The growth of domestic T20 leagues, as well as the proliferation of international cricket, makes a full-season signing increasingly rare, but Yorkshire are seeking consistency by recruiting players over more than one season so that they settle immediately into the environment.
Williamson, the New Zealand batsman, who has spent time at Headingley over the past two seasons this time returns for the last three Championship matches of the season, in anticipation that Yorkshire will be pressing hard to retain their Championship crown.
Jason Gillespie, Yorkshire's coach, regards him so highly that he hailed him as one of the bargains of the IPL auction this week - Hyderabad paid $128,000 for him, adding to a heavily-stocked foreign contingent that also includes three English players in Kevin Pietersen, Eoin Morgan and Ravi Bopara - but it is four-day cricket where his emphasis will fall for Yorkshire.
He will join them after New Zealand's limited-overs tour of Zimbabwe and South Africa, which is due to end early September. He had an outstanding time in 2014, helping Yorkshire to their first Championship title since 2001, scoring 629 Championship runs at an average of 57, and hitting more than 900 Test runs at an average of 61, including 242 not out against Sri Lanka last month as he shared a record partnership for the sixth wicket with BJ Watling.
"I'm delighted to be returning to Yorkshire for my third spell," Williamson said. "There is a brilliant culture at Yorkshire and it is a real privilege to be part of it.
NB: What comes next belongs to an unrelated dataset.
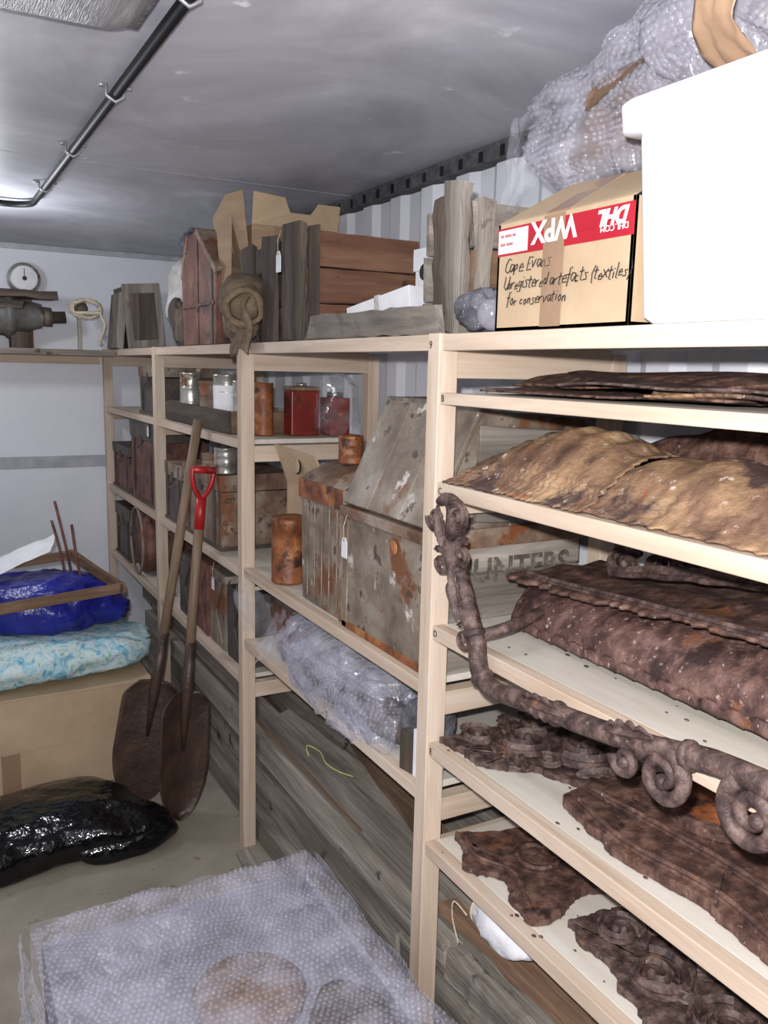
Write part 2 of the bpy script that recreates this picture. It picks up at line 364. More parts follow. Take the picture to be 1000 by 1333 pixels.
b=B('trim_3'); b.box(XL,XR,YB-.02,YB-.001,H-.03,H-.001,band); b.finish()

# ------------------------------------------------------------ shelving
XF=.955; TOP=1.825
b=B('timber_shelving')
posts=[.27,1.506,2.74,3.93,5.13]; PW=.045
for y in posts:
    b.box(.950,.997,y,y+PW,0,TOP+.001,pineZ)
    b.box(1.43,1.475,y,y+PW,0,TOP-.03,pineZ)
def cross(y,z,h=.06):
    b.box(.997,1.43,y+.004,y+PW-.004,z-h,z,pineX)
b_levels={0:[1.704,1.516,1.20,.928,.686],1:[1.058,.80],2:[1.50,1.045,.65],3:[1.50,1.045,.65]}
for i in range(4):
    y0=posts[i]+PW+.001; y1=posts[i+1]-.001
    th=.027
    for z in b_levels[i]:
        t=.02 if z>1.69 else th
        b.box(XF,XF+.03,y0,y1,z-t-.004,z,pineY)
        b.box(XF+.03,1.476,y0,y1,z-.018,z-.001,shelfply)
    b.box(XF+.002,XF+.02,y0,y1,TOP-.035,TOP-.001,pineY)
    b.box(XF+.02,1.476,y0-PW*.0,y1,TOP-.02,TOP-.001,shelfply)
for i,y in enumerate(posts):
    cross(y,TOP-.021,.07)
    zs=set()
    for k in (i-1,i):
        if k in b_levels: zs|=set(b_levels[k])
    for z in sorted(zs):
        if z==1.704: continue
        if i==1 and z==1.20: continue
        cross(y,z-.02,.055)
for i in range(4):
    for z in b_levels[i]:
        b.box(1.476,1.492,posts[i],posts[i+1],z-.06,z-.02,pineY)
shelv=b.finish(bevel=.002)
text('9',(.9495,1.545,1.795),.022,'aisle',shelv)
text('A',(.975,1.5055,1.795),.022,'cam',shelv)
for t,z in (('B',1.686),('C',1.492),('D',1.178),('E',.905)):
    text(t,(.9545,1.50,z),.020,'aisle',shelv)
b=B('back_wall_shelf')
b.box(XL+.01,.94,4.78,5.235,1.795,1.812,pineX); b.box(XL+.01,.94,4.765,4.78,1.785,1.815,greyX)
b.box(XL+.01,.94,5.205,5.235,1.74,1.795,pineX)
b.box(XL+.01,XL+.05,4.79,4.83,0,1.794,pineZ); b.box(.14,.19,5.19,5.204,0,1.79,wallb)
b.finish(bevel=.002)
b=B('ceiling_conduit')
zc=H-.022
pts=[(.445,-.6,zc),(.445,1.5,zc),(.445,3.7,zc)]
for k in range(7):
    a=k/6*math.pi/2; pts.append((.445-.09*(1-math.cos(a)),3.74+.09*math.sin(a),zc))
pts.append((.30,3.83,zc)); b.tube(pts,.0125,blackp,12)
y=.3
while y<3.7:
    b.tube([(.425,y,H-.002),(.425,y,zc-.004),(.445,y,zc-.016),(.465,y,zc-.004),(.465,y,H-.002)],.004,steelb,6)
    b.tube([(.465,y,H-.004),(.485,y,H-.004)],.005,steelb,6)
    b.tube([(.405,y,H-.004),(.425,y,H-.004)],.005,steelb,6)
    y+=.62
b.finish()
glow=emis('lamp_glow',(255,255,250),6)
b=B('bulkhead_lamp')
b.lathe((.24,3.83,H-.05),[(.05,.049),(.055,.03),(.052,.01)],blackp)
b.lathe((.24,3.83,H-.10),[(.01,-.03),(.045,-.015),(.055,.02),(.05,.055)],glow)
b.finish()
b=B('ceiling_light_fixture')
prism=M('prismatic_cover',[(.3,(120,120,124)),(.7,(180,180,182))],scale=6,stretch=(14,1,1),rough=.25,bump=.4,bscale=30)
b.box(.06,.40,1.05,1.72,H-.03,H-.001,greyp)
def pf(u,v):
    x=.07+.32*u; y=1.06+.65*v
    k=(1-abs(2*u-1)**6)*(1-abs(2*v-1)**10)
    return (x,y,H-.03-.035*k)
b.grid(pf,20,20,prism); b.finish(bevel=.004)

# ------------------------------------------------------------ top shelf, near bay
T=TOP+.001
b=B('cardboard_box')
y0,y1,x0,x1,z1=1.0,1.35,.975,1.32,2.02
b.box(x0,x0+.006,y0,y1,T,z1,cardL); b.box(x1-.006,x1,y0,y1,T,z1,cardL)
b.box(x0,x1,y0,y0+.006,T,z1,cardL); b.box(x0,x1,y1-.006,y1,T,z1,cardL); b.box(x0,x1,y0,y1,T,T+.006,cardL)
b.box(x0-.001,x0,y0,y1,1.962,2.012,redp)
b.box(x0-.0015,x0-.001,1.26,1.347,1.966,2.008,paper); b.box(x0-.0015,x0-.001,1.085,1.205,1.982,2.009,redp)
b.box(x0-.002,x0-.0015,1.160,1.215,T+.004,2.018,tape)
b.prism([(x0,y0,z1),(x0,y1,z1),(x0+.12,y1-.05,2.095),(x0+.12,y0+.02,2.085)],(.004,0,.004),cardL)
b.prism([(x0-.001,1.15,z1),(x0-.001,1.21,z1),(x0+.117,1.21,2.09),(x0+.117,1.15,2.09)],(0,0,.003),tape)
b.prism([(x0,y1,z1),(x1,y1,z1),(x1-.1,y1-.03,2.06),(x0+.1,y1-.03,2.07)],(0,-.004,0),cardL)
rs=random.Random(3)
handwrite(b,'Cape Evans',x0-.0016,1.325,1.932,.024,rs,.0010)
handwrite(b,'Unregistered artefacts (textiles)',x0-.0024,1.325,1.900,.0215,rs,.0010,adv=.50)
handwrite(b,'for conservation',x0-.0024,1.315,1.872,.019,rs,.0010)
o=b.finish(bevel=.001)
text('WPX',(x0-.0022,1.13,2.010),.052,'aisle',o,paper,flip=True,bold=.0015)
text('DHL',(x0-.0022,1.01,2.006),.034,'aisle',o,paper,flip=True,bold=.0015,shear=.3)
text('DHL.COM',(x0-.0022,1.01,1.982),.014,'aisle',o,paper,flip=True)
text('xx xxxx xx',(x0-.0022,1.34,1.995),.010,'aisle',o,redp); text('xxx xxxx',(x0-.0022,1.34,1.980),.010,'aisle',o,redp)

def rrect(cx,cy,hx,hy,r,n=6):
    out=[]
    for sx,sy,a0 in ((1,1,0),(-1,1,90),(-1,-1,180),(1,-1,270)):
        for k in range(n+1):
            a=math.radians(a0+90*k/n); out.append((cx+sx*(hx-r)+r*math.cos(a),cy+sy*(hy-r)+r*math.sin(a)))
    return out
b=B('plastic_storage_bin')
cx,cy=1.165,.645
lev=[(T,.185,.325),(T+.01,.195,.335),(2.09,.212,.348),(2.10,.212,.348),(2.10,.235,.363),(2.138,.238,.367),(2.146,.230,.359),(2.144,.208,.338),(2.02,.200,.330),(T+.015,.185,.31)]
vs=[]
for z,hx,hy in lev: vs+=[V((x,y,z)) for x,y in rrect(cx,cy,hx,hy,.03)]
n=len(rrect(0,0,1,1,.1)); fs=[]
for i in range(len(lev)-1):
    for k in range(n): fs.append((i*n+k,i*n+(k+1)%n,(i+1)*n+(k+1)%n,(i+1)*n+k))
fs+=[tuple(range(n-1,-1,-1)),tuple(range((len(lev)-1)*n,len(lev)*n))]
b.add(vs,fs,white,True)
o=b.finish(bevel=.003)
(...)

There is a good vibe around the place and you do get a sense we are progressing nicely."
Williamson's deal follows that of the Australian internationals Aaron Finch and Glenn Maxwell - who have been identified primarily for the NatWest Blast, although Finch will also double up in the Championship before he joins Australia's squad for the ODI series against England - and Pakistan's top-order batsman Younis Khan, whose major priority will be early season Championship games when Yorkshire anticipate losing several batsmen to England's tour of the West Indies.
If their England contingent can come and go into the dressing room and the culture can survive, so Yorkshire calculate can overseas players as long as they buy into what the county is trying to achieve.
"It is satisfying that we now have full coverage of world-class overseas players for the forthcoming season," Martyn Moxon, Yorkshire's director of cricket, said. "Re-signing Kane at the back end of the campaign is the final jigsaw in the piece." Perhaps that explains why Moxon never had much success at jigsaws.